A flower isn’t just a flower to me. It is saturated pigment, shapely petals and supporting stems .You see, I can’t really draw or paint. But I can masterfully use Earth’s palette to create beauty and joy. It is my means of artistic expression.



So when I hear about Farm to Table dinners….I get a little mushy inside. I imagine the expanse of tables covered in white linens….jam jars overflowing with zinnias and cosmos….yellowed fields bending their overgrown hay….blue skies giving way to laughter and good conversation.



And then I see the ticket price! Whoa baby! Way out of my budget. And definitely not affordable as a couple. Which brings me to the top of my soapbox.

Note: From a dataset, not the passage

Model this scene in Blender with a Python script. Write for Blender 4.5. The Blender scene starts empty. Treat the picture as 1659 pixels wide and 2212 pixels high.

 Farm to Table dinners have become elitist, which bewilders me.
Why? Because the local farmers, floral growers and meat and dairy suppliers are sooo down to Earth; yet, this time and place meant to highlight their hard work has become unattainable for us common folk.




And before you say it….I know about cost, and not undercutting hard work, and not expecting farmers to donate. I get it.



But I also get that we can still have this experience without having the finest cheeses, meats, produce, flowers and wine all at once!



How about a tomato tasting party with a few nice wines? Or a springtime dinner with early pickings like garlic scapes made into pesto or early greens sautéed with local wines and mustards.




How about local steaks with local spuds…
Or cucumber sandwiches…
Or stuffed peppers…
Or a pumpkin pie bake off?



Bigger may seem better to some….but when bigger drives the price up, making something as simple as good local food and drink unattainable to all, something is terribly wrong….



…which has led me to think of alternatives, rather than just complaining.




For now, I will pick my own produce and flowers, shop local, and cook tasty farm dinners right in my own kitchen, right down to the
white tablecloth and flower filled jam jar.



I hope you will too.






Kudos to so many locals here on Massachusetts' Farmcoast and beyond, for working the land, for following your dreams, for working long hours to bring us healthy food for our families.